/ecs-elk

Primary LanguageHCL

ELK on ECS using Terraform and ECS-CLI

Run an ELK stack using Terraform for the infrastructure related components and ECS-CLI to deploy the ECS services The containers are currently deployed onto EC2 instances rather than Fargate.

ℹ️ The Docker images backing this stack include [Stack Features][stack-features] (formerly X-Pack) with [paid features][paid-features] enabled by default (see How to disable paid features to disable them). The [trial license][trial-license] is valid for 30 days.

Based on the official Docker images from Elastic:

Contents

  1. Requirements
  2. Usage

Requirements

Host setup

By default, the stack exposes the following ports:

  • 5000: Logstash TCP input
  • 9200: Elasticsearch HTTP
  • 9300: Elasticsearch TCP transport
  • 5601: Kibana

Usage

All containers are direct from elastic with minor config changes.

To deploy the applications as services is ecs and enable service discovery each service is deployed using the awsvpc network type. This grants each task an IP within the VPC and requires network configuration which is output from Terraform. These must be copied to the relevant variables in docker/deploy.sh and then it must be run before deploying the services with ecs-cli.

This process should be made cleaner.

The Elasticsearch ec2 plugin does not work with ecs when using the awsvpc network mode.

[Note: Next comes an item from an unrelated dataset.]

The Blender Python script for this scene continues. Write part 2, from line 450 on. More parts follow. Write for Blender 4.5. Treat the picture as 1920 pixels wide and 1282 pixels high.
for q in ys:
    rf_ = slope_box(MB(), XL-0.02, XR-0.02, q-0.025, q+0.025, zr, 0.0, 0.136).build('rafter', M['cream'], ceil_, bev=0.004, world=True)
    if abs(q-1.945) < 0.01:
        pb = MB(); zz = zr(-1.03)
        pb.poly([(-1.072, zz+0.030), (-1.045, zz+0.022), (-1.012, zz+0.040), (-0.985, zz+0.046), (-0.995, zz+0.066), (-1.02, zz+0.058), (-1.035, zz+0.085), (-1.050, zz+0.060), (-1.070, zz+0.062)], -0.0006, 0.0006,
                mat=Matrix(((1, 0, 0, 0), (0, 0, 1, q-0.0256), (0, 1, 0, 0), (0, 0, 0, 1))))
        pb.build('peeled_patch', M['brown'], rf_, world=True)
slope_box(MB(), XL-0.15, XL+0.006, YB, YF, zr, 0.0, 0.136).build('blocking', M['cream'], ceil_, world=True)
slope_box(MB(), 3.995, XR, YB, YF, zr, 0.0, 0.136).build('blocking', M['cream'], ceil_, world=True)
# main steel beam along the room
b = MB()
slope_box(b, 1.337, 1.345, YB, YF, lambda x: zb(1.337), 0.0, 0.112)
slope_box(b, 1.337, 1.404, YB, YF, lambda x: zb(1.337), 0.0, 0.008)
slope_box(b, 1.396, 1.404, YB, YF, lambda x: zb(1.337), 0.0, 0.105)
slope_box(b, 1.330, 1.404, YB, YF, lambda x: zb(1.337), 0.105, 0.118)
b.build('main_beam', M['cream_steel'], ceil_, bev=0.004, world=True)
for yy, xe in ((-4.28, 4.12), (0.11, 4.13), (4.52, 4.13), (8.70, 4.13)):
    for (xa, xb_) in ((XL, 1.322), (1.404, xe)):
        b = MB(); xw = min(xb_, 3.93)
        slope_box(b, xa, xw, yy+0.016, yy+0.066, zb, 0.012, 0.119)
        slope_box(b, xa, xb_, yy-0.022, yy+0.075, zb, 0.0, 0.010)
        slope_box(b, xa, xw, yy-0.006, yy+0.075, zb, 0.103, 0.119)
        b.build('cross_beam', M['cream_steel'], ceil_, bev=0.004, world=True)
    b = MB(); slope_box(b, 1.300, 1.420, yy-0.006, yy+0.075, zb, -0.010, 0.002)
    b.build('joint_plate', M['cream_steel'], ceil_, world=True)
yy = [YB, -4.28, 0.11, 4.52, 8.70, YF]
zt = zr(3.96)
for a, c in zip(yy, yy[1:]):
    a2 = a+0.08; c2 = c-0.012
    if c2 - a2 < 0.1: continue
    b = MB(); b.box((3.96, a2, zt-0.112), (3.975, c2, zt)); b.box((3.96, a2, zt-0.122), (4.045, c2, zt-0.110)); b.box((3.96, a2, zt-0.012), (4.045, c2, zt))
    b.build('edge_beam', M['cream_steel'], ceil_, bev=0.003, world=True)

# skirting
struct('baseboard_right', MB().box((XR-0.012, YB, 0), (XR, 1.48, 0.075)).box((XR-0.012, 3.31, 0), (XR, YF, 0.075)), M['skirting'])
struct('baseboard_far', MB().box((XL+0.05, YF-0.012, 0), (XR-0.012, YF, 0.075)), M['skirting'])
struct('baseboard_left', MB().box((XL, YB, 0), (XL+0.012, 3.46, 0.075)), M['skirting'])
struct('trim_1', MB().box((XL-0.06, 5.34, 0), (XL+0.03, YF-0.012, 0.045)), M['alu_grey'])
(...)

Each application in the ELK stack has been configured to be accessible via an ALB by accessing the ALB using the public DNS name and the application port. This will forward traffic the the repective service.

Bringing up the stack

Terraform

Terraform is used to provision the infrastructure You will need access to an AWS account with API credentials. terraform/tfvars/terraform.tfvars is the base file for all variables required to provion the infrastucture. This needs to be configured and your public ssh key added to replace mine. Otherwise this will not run.

$ terraform init
$ terraform plan -var-file=tfvars/terraform.tfvars -state=tfstate/terraform.tfstate
$ terraform apply -var-file=tfvars/terraform.tfvars -state=tfstate/terraform.tfstate

Once terraform has run it will output a few important details that are required to deploy the services using ecs-cli, these must be manually copied to docker/deploy.sh at the moment. This is something that should be improved.

ECS-CLI

This is used to provision the services from docker-compose and ecs-params files. The ECS params files contain task specific definitions so each task/service has it's own file. To simplify the deployment process environment variables have been used to reduce the number of things that need to be configured.

The current method of deployment is to copy the details output from Terraform into deploy.sh and run the script. This will set environment variables for all the configureable options within the ecs-params.yml files. The rest of the process is quite manual and requires you to run commands.sh in each of the directories for the ELK stack to spin up an ECS service with one task.

Elasticsearch is different to this. It will spin up two services, one with a running task to initialise the cluster and another generic master service with 0 tasks running. This can be used to scale up the masters.

Elasticsearch uses bridge networking as the EC2 plugin does not currently work with ECS tagging to discover other members.

Logging

Apache can be ran locally or remotely on ECS with a filebeat sidecar container. Apache has been purposefully configured to log to file and filebeat has been configured to forward this to elasticsearch.

To run remotely on EC2 run the commands within the docker/apache directory and access the ALB on the public DNS name on port 80. This will generate logs that will appear in Kibana.

To run locally you must change the environment variables in docker-compose within docker/apache to the public address of the ALB.

Known issues

Services may be slow to appear within the ALB due to the length of the health checks.